What happens next? If an AI decides that humanity is a threat, then it can probably kill the electrical grid everywhere. No electricity, eventually, no gasoline, no diesel, no food deliveries, no large-scale agriculture. Nobody will really know what is happening because the flow of information will have been either stopped or falsified.

It probably won't happen like that, because without electricity, the AI will itself die. However, there are probably ways that an AI could cause most of humanity to perish if it was convinced that would be a good thing. It would have no attachment to humanity; to an AI, it wold be like exterminating a pesky termite colony.

Here We Go Again (maybe)

U.S. regulators on Sunday shut down New York-based Signature Bank, a big lender in the crypto industry, in a bid to prevent the spreading banking crisis.

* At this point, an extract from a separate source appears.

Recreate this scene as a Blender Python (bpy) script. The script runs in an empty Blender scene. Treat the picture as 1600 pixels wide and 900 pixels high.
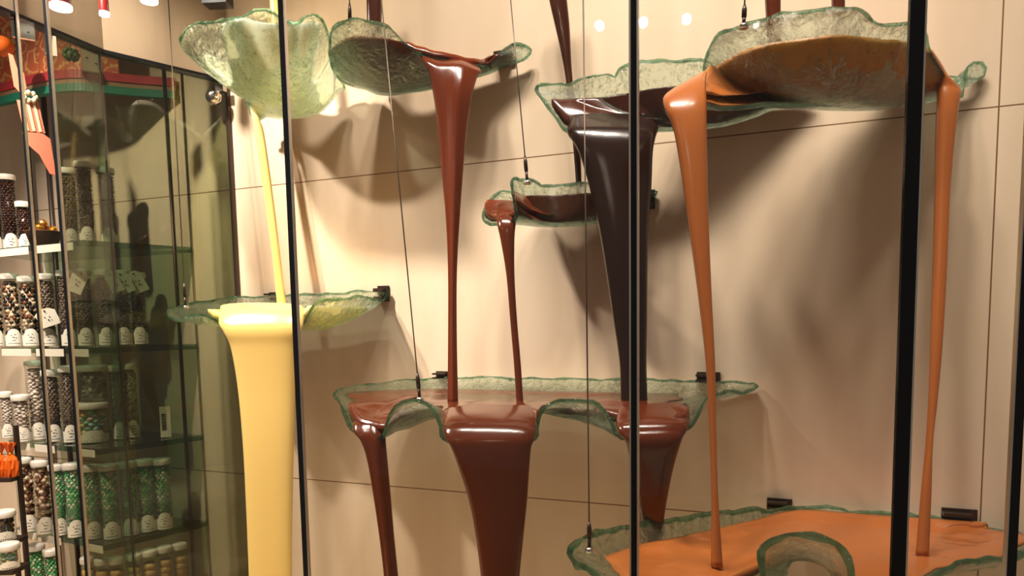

“We are also announcing a similar systemic risk exception for Signature Bank, New York, New York, which was closed today by its state chartering authority,” the Treasury Department, Federal Reserve and Federal Deposit Insurance Corp. said in a joint statement Sunday evening.

That's the second bank to go belly-up in two days.

As I pointed out the other day, the bankster running Silicon Valley Bank worked very hard to ensure that there was little regulation of his bank. The banksters chafe at federal regulations, they throw money around Congress to get regulations cut, they wine/dine/pressure the regulators themselves, they tell everyone "trust us, we learned from the last series of failures" and then they walk really close to the edge of the fiscal cliff and some of them fall over. Which will cost the rest of us money to bail their asses out.

Haven't we seen this movie before? But with the Congress largely populated by millionaires, don't expect anything to change anytime soon.